REQUIREMENT: What is to be transcribed is the run of lines opening with the one that has "Build this scene" and closing with the one that has "scene.camera = cam", and only that run, exactly.
※ ※ ※
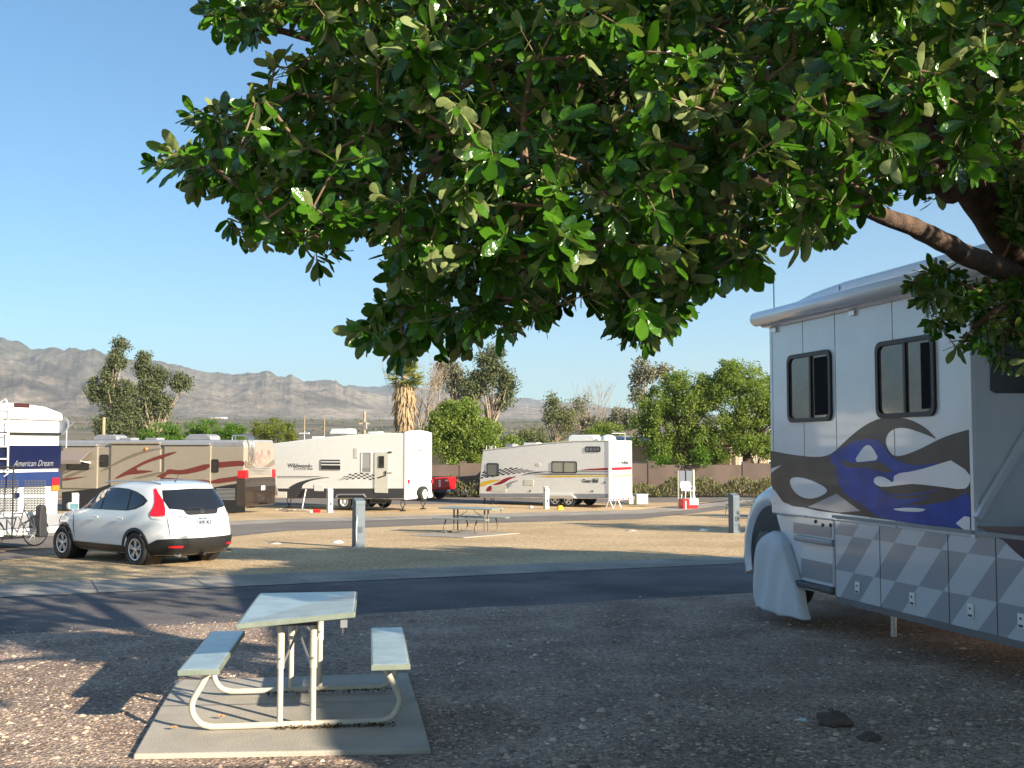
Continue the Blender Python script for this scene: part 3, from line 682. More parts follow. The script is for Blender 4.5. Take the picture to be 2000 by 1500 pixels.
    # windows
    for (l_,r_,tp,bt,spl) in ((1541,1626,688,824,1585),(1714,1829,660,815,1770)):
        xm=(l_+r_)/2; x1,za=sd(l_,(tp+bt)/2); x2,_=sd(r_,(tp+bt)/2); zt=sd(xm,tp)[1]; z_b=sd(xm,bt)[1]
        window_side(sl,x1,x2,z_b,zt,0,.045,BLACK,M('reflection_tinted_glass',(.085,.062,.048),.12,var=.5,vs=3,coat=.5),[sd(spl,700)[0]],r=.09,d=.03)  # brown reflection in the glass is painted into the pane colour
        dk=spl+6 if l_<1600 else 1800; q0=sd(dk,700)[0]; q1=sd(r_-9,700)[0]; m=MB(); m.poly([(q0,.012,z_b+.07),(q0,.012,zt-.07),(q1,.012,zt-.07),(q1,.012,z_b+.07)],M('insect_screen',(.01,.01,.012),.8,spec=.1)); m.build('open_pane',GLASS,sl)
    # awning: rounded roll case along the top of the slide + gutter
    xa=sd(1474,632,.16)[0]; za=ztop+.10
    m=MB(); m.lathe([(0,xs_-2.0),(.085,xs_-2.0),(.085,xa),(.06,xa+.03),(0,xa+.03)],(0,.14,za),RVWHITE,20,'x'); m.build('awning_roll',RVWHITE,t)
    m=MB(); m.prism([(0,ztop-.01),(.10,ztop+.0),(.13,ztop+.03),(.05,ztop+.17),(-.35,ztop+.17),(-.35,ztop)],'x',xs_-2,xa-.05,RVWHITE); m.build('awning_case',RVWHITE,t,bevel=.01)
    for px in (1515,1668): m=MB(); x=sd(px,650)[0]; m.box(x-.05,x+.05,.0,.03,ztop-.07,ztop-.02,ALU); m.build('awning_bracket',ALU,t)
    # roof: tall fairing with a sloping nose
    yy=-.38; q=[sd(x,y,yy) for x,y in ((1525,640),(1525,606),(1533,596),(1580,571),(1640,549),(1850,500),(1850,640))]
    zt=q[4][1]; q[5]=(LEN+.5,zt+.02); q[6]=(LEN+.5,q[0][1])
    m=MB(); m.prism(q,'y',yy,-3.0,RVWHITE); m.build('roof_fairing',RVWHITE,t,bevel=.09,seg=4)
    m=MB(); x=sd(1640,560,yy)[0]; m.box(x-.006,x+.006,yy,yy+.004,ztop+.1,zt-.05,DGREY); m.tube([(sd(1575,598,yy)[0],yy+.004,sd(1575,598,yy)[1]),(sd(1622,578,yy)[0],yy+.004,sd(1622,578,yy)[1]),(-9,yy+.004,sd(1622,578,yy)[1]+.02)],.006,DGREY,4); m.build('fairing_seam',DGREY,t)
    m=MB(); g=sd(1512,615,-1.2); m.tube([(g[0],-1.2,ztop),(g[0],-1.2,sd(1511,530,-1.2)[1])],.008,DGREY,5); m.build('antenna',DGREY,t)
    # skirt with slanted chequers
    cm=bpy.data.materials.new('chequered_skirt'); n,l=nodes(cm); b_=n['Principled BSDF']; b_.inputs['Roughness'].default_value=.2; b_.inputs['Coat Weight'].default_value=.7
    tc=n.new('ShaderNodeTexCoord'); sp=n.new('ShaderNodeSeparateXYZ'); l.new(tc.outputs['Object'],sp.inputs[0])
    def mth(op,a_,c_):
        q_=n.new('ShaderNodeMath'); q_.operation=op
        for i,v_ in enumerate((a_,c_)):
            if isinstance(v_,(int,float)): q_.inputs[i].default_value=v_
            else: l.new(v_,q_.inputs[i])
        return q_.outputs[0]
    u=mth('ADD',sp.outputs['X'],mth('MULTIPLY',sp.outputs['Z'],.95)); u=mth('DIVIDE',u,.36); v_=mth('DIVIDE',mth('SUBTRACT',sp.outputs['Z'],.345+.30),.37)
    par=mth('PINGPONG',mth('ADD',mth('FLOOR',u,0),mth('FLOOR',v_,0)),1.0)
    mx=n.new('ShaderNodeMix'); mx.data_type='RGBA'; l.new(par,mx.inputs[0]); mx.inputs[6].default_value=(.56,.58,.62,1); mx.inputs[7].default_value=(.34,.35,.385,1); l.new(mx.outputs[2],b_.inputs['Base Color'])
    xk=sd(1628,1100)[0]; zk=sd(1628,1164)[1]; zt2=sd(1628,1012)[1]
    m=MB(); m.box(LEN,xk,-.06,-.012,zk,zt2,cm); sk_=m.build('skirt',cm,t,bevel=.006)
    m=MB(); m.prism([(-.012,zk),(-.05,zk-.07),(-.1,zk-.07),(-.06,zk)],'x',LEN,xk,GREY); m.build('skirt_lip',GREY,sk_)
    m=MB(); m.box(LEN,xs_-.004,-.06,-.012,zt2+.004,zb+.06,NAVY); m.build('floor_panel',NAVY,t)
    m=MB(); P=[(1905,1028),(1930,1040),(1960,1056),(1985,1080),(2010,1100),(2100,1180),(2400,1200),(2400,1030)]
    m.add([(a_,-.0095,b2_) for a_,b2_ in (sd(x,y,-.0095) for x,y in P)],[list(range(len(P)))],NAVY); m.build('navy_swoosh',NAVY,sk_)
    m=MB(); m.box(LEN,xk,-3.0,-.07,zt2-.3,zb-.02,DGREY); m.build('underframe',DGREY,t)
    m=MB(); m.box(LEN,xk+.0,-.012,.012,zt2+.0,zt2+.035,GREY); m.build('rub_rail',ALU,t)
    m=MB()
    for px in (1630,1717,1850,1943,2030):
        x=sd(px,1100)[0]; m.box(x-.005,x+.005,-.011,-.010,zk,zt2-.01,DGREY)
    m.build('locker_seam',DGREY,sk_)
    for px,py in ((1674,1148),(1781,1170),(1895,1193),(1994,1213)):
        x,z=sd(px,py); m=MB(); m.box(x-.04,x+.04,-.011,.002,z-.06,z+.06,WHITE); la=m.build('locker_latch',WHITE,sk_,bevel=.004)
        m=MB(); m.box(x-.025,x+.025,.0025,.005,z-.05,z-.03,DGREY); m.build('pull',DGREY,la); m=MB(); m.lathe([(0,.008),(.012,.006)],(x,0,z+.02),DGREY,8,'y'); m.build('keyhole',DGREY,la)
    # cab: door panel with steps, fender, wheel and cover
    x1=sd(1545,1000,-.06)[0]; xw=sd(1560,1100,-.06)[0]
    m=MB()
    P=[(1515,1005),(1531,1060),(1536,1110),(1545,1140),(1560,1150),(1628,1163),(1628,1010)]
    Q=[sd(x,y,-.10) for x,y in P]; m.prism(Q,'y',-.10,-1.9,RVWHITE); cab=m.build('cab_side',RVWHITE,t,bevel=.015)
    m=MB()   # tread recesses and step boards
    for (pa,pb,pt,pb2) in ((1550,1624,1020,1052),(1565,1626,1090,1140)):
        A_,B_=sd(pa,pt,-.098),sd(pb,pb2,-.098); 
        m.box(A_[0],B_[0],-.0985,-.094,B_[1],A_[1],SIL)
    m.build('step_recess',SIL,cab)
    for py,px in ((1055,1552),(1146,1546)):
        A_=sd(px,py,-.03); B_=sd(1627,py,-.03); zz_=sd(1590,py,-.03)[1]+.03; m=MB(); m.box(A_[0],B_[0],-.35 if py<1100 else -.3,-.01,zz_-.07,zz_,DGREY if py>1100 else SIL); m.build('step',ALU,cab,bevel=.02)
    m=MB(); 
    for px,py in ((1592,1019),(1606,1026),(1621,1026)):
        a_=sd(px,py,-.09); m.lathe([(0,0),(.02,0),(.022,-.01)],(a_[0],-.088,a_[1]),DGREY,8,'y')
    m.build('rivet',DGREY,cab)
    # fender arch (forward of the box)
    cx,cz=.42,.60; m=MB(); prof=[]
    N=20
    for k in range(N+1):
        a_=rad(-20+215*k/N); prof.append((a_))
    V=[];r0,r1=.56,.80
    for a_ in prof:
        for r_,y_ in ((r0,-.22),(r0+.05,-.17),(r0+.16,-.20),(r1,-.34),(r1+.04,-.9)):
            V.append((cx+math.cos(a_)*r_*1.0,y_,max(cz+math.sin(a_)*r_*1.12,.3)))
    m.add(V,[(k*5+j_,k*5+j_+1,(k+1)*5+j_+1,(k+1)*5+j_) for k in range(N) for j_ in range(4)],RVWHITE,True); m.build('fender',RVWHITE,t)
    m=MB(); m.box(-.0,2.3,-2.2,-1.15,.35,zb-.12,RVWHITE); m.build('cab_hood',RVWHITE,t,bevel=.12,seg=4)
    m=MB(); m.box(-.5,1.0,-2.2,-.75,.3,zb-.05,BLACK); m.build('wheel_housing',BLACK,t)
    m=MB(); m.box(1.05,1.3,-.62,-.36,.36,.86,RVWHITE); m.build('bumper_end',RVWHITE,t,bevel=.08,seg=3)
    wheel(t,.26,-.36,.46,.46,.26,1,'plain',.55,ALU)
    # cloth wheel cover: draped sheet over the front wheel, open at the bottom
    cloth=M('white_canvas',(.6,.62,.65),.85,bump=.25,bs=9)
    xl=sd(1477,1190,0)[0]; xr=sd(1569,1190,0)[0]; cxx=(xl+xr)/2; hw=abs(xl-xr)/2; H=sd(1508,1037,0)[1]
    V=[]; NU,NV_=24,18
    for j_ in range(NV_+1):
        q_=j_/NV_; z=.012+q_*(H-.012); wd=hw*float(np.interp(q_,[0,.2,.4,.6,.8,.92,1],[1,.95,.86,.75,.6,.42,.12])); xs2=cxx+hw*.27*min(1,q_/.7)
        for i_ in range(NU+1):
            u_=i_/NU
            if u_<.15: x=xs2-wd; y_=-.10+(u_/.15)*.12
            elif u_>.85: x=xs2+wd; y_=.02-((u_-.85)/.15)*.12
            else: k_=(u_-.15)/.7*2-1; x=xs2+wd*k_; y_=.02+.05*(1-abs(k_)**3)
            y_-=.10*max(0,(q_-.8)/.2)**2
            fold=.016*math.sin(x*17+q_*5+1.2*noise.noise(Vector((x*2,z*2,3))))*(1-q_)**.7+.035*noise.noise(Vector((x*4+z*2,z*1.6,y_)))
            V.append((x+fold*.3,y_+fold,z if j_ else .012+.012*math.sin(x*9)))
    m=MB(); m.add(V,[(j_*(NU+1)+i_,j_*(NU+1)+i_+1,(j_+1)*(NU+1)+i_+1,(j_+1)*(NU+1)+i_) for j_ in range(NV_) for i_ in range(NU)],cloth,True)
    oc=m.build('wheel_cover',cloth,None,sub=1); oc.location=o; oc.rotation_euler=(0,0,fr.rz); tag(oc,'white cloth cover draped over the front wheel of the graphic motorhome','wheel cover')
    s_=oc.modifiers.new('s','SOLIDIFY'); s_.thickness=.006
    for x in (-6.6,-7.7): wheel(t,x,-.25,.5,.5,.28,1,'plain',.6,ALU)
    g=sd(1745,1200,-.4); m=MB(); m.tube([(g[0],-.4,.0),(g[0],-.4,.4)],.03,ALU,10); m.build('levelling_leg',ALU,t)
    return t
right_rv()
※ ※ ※
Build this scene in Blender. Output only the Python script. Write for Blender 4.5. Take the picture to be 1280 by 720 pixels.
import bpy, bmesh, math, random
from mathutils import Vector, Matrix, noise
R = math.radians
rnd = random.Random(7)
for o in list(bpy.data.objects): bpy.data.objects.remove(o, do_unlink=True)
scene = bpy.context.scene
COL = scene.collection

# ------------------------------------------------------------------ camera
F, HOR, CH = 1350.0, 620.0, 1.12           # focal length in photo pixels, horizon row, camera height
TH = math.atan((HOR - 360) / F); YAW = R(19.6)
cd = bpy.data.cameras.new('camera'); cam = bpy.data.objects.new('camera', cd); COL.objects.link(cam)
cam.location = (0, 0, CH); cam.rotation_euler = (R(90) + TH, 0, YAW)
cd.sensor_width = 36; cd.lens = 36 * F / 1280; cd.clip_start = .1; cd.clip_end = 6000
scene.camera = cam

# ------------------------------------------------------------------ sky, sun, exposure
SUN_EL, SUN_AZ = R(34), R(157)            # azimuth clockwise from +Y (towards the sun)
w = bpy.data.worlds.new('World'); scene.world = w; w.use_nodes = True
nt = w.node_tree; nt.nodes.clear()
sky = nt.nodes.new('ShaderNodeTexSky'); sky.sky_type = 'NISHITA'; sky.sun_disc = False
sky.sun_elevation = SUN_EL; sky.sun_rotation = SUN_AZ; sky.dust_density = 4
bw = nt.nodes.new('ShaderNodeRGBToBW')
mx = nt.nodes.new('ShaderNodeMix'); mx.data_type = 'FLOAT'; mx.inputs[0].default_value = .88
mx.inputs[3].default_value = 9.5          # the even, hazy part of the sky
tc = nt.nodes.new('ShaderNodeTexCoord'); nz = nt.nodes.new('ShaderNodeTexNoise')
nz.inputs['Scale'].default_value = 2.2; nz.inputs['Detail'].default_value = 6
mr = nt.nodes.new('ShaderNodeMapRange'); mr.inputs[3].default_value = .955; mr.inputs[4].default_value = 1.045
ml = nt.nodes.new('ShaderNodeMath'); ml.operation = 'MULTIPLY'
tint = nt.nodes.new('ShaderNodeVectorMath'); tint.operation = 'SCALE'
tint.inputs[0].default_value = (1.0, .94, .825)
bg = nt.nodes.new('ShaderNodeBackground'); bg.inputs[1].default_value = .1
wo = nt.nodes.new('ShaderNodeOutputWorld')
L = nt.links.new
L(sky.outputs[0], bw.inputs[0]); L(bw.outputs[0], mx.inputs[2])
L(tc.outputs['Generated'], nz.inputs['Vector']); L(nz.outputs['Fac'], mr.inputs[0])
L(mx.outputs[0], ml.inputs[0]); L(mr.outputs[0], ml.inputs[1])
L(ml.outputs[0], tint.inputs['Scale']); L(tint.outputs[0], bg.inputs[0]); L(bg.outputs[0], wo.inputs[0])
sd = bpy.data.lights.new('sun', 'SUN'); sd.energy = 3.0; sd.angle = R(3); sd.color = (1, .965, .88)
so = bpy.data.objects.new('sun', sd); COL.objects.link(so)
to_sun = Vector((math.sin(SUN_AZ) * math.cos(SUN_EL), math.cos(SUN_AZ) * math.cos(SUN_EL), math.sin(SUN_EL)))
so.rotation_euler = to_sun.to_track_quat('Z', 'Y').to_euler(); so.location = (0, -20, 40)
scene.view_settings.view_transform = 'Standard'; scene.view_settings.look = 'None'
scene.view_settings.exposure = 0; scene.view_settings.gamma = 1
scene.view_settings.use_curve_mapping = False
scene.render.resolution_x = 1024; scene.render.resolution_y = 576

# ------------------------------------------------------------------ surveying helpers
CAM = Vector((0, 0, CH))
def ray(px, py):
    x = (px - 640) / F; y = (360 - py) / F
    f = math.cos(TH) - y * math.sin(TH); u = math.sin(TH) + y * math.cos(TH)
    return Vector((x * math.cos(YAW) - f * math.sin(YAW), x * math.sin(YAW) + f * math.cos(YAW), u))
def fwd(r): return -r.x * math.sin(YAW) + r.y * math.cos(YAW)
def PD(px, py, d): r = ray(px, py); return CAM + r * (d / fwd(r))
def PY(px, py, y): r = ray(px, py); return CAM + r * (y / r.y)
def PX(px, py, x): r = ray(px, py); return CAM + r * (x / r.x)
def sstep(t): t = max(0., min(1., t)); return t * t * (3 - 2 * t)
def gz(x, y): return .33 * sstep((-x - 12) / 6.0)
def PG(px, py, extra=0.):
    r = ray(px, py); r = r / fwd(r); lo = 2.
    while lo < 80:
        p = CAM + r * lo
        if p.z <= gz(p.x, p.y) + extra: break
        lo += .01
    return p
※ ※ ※
FULL ANSWER:
Build this scene in Blender. Output only the Python script. Write for Blender 4.5. Take the picture to be 1280 by 720 pixels.
import bpy, bmesh, math, random
from mathutils import Vector, Matrix, noise
R = math.radians
rnd = random.Random(7)
for o in list(bpy.data.objects): bpy.data.objects.remove(o, do_unlink=True)
scene = bpy.context.scene
COL = scene.collection

# ------------------------------------------------------------------ camera
F, HOR, CH = 1350.0, 620.0, 1.12           # focal length in photo pixels, horizon row, camera height
TH = math.atan((HOR - 360) / F); YAW = R(19.6)
cd = bpy.data.cameras.new('camera'); cam = bpy.data.objects.new('camera', cd); COL.objects.link(cam)
cam.location = (0, 0, CH); cam.rotation_euler = (R(90) + TH, 0, YAW)
cd.sensor_width = 36; cd.lens = 36 * F / 1280; cd.clip_start = .1; cd.clip_end = 6000
scene.camera = cam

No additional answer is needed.